Joe: A lot of cloudy bullshit
Matt: Brian is a lyrical gangster, no keyboardist.
How was the process of making the album?
Joe: We got hooked up with really amazing producers with access to a really great studio. Joe Blaney’s studio, called Joe Music, lots of people work there. Three days before us, Modest Mouse worked there. We did three days in there and we recorded all our basic bass and drums. We did probably like two months of mixing and overdubbing at Monster Land.
Are you all happy with it?
Joe: About the record? I’m really proud of it. I’m happy people are enjoying it and were getting longevity out of it. People are like, I got it back in, you know, January when you released it…I still listen to it a lot. So, it’s really gratifying.
Matt: After the album was made, we didn’t have much of a live show because you know we pulled a lot of stuff for four people… We’ve improved a lot since then and I think how we’ve planned out stuff. 
Joe: People say we play better live than on record. So, that’s something to think about when we’re making the next record.
Have you started working on the next record?
Joe: We’re going to track it live.
Matt: I think it’ll be a lot more effective.
Joe: That’s how we did a record [it] came out in the UK [recorded at] Pure Groove. It’s a 7” single. It was live and over dubbed…There was a little too much going on, on that record. That’s my only one regret.
Matt: Now we’ve evolved.
Do you still play local shows in Jersey?
Matt: We played one…the first incarnates of Cymbals Eat Guitars, with the original Craigslist people. We played at Stone Pony, Asbury Park.
Joe: We played there throughout high school. Super shitty. The people like us here [in New York]. There they were terrible to us. I love playing New York…Webster Hall…I was excited about that one. I’m excited about Le Poisson Rouge. I’ve heard good things. We’ve been around the world … and several nations.
Brian: But, really just this country. (laughs)
Matt: There’s no place like New York.
Was that one of the worst experiences on tour?

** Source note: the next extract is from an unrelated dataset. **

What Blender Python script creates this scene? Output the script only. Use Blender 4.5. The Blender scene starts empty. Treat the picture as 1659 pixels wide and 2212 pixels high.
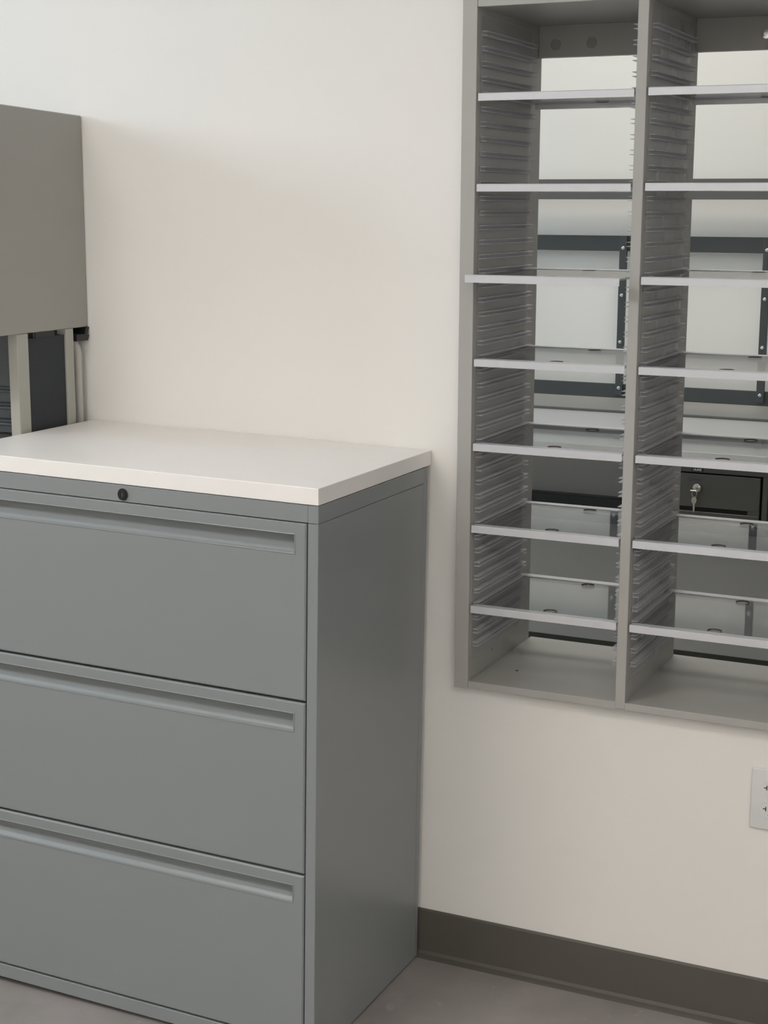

Brian: The first thing that sucked was when I fractured my arm. I fractured my…elbow in Boise, which was a pretty shitty venue, anyway. Neil and I were playing pool and this guy came over and he really wanted to play and he was really hassling us. We thought he was gonna shark us for all our money, but then we heard that he just got out of prison, so he was desperate to play. I was like I’m gonna leave. So then I had two drinks immediately, and then I walked out the door and was like, “Oh sweet, a skateboard.”
Matt: So I’m packing up the van.
Brian: And I’m not a skateboarder...I rolled and hit a rock and just went over right on my ass and on my elbow and I was like just like, “Okay guys.” And I stood up [and] was like “I just broke my arm. Let’s go.”
Is that collectively the worst experience?
Brian: Some bad mishaps you know some smashing into things, or people smashing into us.
Matt: We were in Canada or I mean a mysterious land and we stopped in front of a llama farm because it was there. It was awesome and these two llamas jumped on this rock and started battling each other.
How do llamas battle?
Matt: They just butt heads.
Brian: You don’t believe us, but it was pretty epic man.
Joe: We have pictures..We’re gonna upload them on MySpace.
You were imitating the llamas?
Matt: No. We were with our merch guy and we stayed with his friend in Atlanta and his friend had this epic Mega Man poster so we got some good photos.
Brian: That’s why I’m so photogenic, because I put myself in these epic situations. We found this epic rest stop in the middle of Wyoming and there were all these epic masks, like wolf masks, bear masks. There were all these great hats. So I got this wolf hat and our merch guy got this fox hat, they were sweet. And they had this amazing wolf poncho.
Have you ever thought of playing in outfits?
Matt: I don’t know what I’m wearing but it’s gonna be epic.
Joe: You should be a llama. Some body put the wolf hat on my head in Nebraska and I played with it, before it fell off.
Brian: I bought some masks in New Orleans, but I’m sure I left them there.
Joe: I fear it would limit my vision.